Darina Zavadilová

Darina Zavadilová graduated from the Bachelor‘s program in Marketing Communication and PR at FSV UK and the Master’s course in History and Theory of Design and New Media at UMPRUM. In 2010, she completed a study internship focused on Latin American art history at the University of New Mexico, USA, which formed the basis for the main thematic and territorial orientation of her further scientific work. With her dissertation project, she builds on her diploma thesis on design as a political tool on the example of post-revolutionary Cuba. In 2019, she completed a two-month research stay in Havana as part of her doctoral studies. On a professional level, she is also involved in connecting design and the production sphere in practice.

 

Identity and Ideology in Visual Culture: Czechoslovakia and Cuba 1960-1968

 

The dissertation of Darina Zavadilová deals with Czechoslovak-Cuban relations in the field of fine arts and visual culture in the 1960s. It examines cultural transfers and processes taking place in the specific cultural-political framework of fulfilling the agreement on cultural cooperation between the two countries. It is based on the premise that strengthening the so-called soft powers formed one of the key strategies of the Soviet Union in penetrating the South American continent, in which the Czechoslovakia figured as an extended hand.
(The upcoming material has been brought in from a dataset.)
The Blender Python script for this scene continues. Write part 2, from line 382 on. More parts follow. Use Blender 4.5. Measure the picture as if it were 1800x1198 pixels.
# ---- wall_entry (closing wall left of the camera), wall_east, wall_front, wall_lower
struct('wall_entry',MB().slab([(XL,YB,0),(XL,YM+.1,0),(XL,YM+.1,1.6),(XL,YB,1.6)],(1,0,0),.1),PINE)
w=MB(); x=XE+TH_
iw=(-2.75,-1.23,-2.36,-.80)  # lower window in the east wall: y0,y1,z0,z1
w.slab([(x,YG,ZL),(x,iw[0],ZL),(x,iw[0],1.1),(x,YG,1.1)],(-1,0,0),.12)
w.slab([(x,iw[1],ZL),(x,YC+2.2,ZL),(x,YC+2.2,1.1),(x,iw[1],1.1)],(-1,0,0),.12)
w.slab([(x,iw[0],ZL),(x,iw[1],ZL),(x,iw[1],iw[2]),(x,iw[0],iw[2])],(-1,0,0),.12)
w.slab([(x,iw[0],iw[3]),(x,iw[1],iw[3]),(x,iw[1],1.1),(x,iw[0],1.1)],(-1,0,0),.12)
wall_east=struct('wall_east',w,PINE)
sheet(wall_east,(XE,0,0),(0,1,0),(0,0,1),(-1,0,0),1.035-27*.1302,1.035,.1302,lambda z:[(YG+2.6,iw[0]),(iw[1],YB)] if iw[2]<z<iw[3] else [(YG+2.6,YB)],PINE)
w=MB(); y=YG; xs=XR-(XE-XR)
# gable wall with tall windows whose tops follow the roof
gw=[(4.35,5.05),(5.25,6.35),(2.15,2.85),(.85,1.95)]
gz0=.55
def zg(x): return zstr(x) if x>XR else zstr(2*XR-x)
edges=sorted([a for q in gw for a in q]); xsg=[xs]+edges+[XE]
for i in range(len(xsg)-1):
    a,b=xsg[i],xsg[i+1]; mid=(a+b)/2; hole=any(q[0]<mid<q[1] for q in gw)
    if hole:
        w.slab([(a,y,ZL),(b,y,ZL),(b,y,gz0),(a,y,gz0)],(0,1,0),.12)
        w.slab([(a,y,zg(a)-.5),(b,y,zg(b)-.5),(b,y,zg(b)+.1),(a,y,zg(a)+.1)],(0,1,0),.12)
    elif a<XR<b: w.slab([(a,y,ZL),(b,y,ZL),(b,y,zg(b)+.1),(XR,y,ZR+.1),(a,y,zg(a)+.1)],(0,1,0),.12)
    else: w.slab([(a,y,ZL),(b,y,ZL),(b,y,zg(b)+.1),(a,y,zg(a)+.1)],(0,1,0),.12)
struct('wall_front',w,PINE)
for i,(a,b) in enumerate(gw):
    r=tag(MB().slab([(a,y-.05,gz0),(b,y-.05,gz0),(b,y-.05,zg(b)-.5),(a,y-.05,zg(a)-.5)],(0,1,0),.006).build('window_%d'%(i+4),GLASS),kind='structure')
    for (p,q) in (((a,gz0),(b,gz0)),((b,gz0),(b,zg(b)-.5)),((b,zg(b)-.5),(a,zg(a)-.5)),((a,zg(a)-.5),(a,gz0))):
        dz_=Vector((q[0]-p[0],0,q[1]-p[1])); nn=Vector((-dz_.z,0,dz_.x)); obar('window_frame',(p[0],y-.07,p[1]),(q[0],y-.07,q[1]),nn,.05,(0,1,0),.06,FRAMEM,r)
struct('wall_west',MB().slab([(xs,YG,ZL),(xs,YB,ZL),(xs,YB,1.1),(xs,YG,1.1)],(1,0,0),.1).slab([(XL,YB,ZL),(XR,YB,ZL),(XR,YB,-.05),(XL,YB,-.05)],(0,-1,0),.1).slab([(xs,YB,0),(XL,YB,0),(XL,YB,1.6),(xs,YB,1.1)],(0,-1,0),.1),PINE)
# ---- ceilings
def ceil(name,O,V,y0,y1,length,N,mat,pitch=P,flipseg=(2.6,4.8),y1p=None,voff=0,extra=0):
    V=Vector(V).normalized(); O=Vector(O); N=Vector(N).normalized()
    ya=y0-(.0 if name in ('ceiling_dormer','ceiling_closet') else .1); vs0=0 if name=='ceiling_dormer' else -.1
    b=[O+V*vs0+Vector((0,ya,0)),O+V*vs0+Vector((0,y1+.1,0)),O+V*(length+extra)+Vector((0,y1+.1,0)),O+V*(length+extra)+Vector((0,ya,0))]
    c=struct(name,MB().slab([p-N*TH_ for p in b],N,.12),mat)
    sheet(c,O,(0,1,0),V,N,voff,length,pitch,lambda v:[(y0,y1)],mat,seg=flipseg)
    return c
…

It aims to describe the role of our country in the formation of the revolutionary Cuban national identity and raises the question of possible cultural colonialism. The multidisciplinary project reflects a whole range of topics, such as cultural policy, state representation and post-colonialism. In a broader context, it is intended to contribute to the understanding of the complex geopolitical contexts of the visual culture of a bipolarly divided world.